Challenge:
Extract all of the data and reproduce it precisely.
## Start
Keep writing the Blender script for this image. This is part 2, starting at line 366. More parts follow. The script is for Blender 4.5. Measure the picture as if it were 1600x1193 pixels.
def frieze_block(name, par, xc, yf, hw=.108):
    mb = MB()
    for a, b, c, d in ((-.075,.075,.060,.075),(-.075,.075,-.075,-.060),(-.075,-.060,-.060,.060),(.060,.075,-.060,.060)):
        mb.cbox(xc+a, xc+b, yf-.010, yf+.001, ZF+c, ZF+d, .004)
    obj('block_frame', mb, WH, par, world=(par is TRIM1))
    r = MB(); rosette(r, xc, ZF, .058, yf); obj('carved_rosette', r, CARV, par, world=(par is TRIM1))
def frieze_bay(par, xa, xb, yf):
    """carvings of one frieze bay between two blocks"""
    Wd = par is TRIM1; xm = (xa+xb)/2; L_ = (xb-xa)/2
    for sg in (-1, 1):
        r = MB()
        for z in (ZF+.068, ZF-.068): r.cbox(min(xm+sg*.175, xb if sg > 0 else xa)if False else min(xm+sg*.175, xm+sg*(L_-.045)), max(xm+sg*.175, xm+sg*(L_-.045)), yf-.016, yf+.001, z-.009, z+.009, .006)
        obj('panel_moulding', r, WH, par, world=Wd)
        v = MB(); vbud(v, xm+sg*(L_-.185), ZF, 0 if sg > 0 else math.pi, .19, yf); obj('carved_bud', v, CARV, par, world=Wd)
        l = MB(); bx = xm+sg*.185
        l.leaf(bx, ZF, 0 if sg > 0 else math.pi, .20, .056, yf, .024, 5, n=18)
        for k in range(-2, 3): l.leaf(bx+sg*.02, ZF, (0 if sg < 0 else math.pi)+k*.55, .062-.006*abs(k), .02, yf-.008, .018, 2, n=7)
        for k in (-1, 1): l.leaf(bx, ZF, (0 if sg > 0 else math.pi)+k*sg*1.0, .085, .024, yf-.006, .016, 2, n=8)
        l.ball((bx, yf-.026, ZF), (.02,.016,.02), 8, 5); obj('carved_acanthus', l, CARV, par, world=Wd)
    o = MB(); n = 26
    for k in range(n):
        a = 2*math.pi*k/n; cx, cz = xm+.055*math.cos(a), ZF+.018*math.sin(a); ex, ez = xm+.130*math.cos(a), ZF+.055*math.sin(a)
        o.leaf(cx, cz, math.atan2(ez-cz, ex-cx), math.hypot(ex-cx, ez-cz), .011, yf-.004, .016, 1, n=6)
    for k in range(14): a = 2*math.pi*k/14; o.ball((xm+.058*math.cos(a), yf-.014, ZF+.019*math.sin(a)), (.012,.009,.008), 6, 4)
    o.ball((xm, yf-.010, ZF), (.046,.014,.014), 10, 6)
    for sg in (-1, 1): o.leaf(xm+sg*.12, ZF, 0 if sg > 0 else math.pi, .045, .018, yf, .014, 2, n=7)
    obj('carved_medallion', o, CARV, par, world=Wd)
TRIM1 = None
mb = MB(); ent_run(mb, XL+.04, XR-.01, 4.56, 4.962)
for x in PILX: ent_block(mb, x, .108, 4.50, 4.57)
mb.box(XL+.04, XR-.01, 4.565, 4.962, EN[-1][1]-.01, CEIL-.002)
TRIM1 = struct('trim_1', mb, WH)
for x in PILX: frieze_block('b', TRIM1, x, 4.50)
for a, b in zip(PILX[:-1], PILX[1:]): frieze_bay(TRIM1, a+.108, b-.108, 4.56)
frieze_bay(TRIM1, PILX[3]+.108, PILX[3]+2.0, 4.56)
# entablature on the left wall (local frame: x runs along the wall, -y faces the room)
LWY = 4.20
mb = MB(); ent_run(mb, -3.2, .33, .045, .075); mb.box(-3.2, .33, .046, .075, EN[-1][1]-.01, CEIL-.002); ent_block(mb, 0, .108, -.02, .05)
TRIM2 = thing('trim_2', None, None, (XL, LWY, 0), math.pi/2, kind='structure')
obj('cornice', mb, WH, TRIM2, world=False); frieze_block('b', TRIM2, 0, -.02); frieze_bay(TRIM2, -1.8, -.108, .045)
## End
Solved exercise:
Keep writing the Blender script for this image. This is part 2, starting at line 366. More parts follow. The script is for Blender 4.5. Measure the picture as if it were 1600x1193 pixels.
def frieze_block(name, par, xc, yf, hw=.108):
    mb = MB()
    for a, b, c, d in ((-.075,.075,.060,.075),(-.075,.075,-.075,-.060),(-.075,-.060,-.060,.060),(.060,.075,-.060,.060)):
        mb.cbox(xc+a, xc+b, yf-.010, yf+.001, ZF+c, ZF+d, .004)
    obj('block_frame', mb, WH, par, world=(par is TRIM1))
    r = MB(); rosette(r, xc, ZF, .058, yf); obj('carved_rosette', r, CARV, par, world=(par is TRIM1))
def frieze_bay(par, xa, xb, yf):
    """carvings of one frieze bay between two blocks"""
    Wd = par is TRIM1; xm = (xa+xb)/2; L_ = (xb-xa)/2
    for sg in (-1, 1):
        r = MB()
        for z in (ZF+.068, ZF-.068): r.cbox(min(xm+sg*.175, xb if sg > 0 else xa)if False else min(xm+sg*.175, xm+sg*(L_-.045)), max(xm+sg*.175, xm+sg*(L_-.045)), yf-.016, yf+.001, z-.009, z+.009, .006)
        obj('panel_moulding', r, WH, par, world=Wd)
        v = MB(); vbud(v, xm+sg*(L_-.185), ZF, 0 if sg > 0 else math.pi, .19, yf); obj('carved_bud', v, CARV, par, world=Wd)
        l = MB(); bx = xm+sg*.185
        l.leaf(bx, ZF, 0 if sg > 0 else math.pi, .20, .056, yf, .024, 5, n=18)
        for k in range(-2, 3): l.leaf(bx+sg*.02, ZF, (0 if sg < 0 else math.pi)+k*.55, .062-.006*abs(k), .02, yf-.008, .018, 2, n=7)
        for k in (-1, 1): l.leaf(bx, ZF, (0 if sg > 0 else math.pi)+k*sg*1.0, .085, .024, yf-.006, .016, 2, n=8)
        l.ball((bx, yf-.026, ZF), (.02,.016,.02), 8, 5); obj('carved_acanthus', l, CARV, par, world=Wd)
    o = MB(); n = 26
    for k in range(n):
        a = 2*math.pi*k/n; cx, cz = xm+.055*math.cos(a), ZF+.018*math.sin(a); ex, ez = xm+.130*math.cos(a), ZF+.055*math.sin(a)
        o.leaf(cx, cz, math.atan2(ez-cz, ex-cx), math.hypot(ex-cx, ez-cz), .011, yf-.004, .016, 1, n=6)
    for k in range(14): a = 2*math.pi*k/14; o.ball((xm+.058*math.cos(a), yf-.014, ZF+.019*math.sin(a)), (.012,.009,.008), 6, 4)
    o.ball((xm, yf-.010, ZF), (.046,.014,.014), 10, 6)
    for sg in (-1, 1): o.leaf(xm+sg*.12, ZF, 0 if sg > 0 else math.pi, .045, .018, yf, .014, 2, n=7)
    obj('carved_medallion', o, CARV, par, world=Wd)
TRIM1 = None
mb = MB(); ent_run(mb, XL+.04, XR-.01, 4.56, 4.962)
for x in PILX: ent_block(mb, x, .108, 4.50, 4.57)
mb.box(XL+.04, XR-.01, 4.565, 4.962, EN[-1][1]-.01, CEIL-.002)
TRIM1 = struct('trim_1', mb, WH)
for x in PILX: frieze_block('b', TRIM1, x, 4.50)
for a, b in zip(PILX[:-1], PILX[1:]): frieze_bay(TRIM1, a+.108, b-.108, 4.56)
frieze_bay(TRIM1, PILX[3]+.108, PILX[3]+2.0, 4.56)
# entablature on the left wall (local frame: x runs along the wall, -y faces the room)
LWY = 4.20
mb = MB(); ent_run(mb, -3.2, .33, .045, .075); mb.box(-3.2, .33, .046, .075, EN[-1][1]-.01, CEIL-.002); ent_block(mb, 0, .108, -.02, .05)
TRIM2 = thing('trim_2', None, None, (XL, LWY, 0), math.pi/2, kind='structure')
obj('cornice', mb, WH, TRIM2, world=False); frieze_block('b', TRIM2, 0, -.02); frieze_bay(TRIM2, -1.8, -.108, .045)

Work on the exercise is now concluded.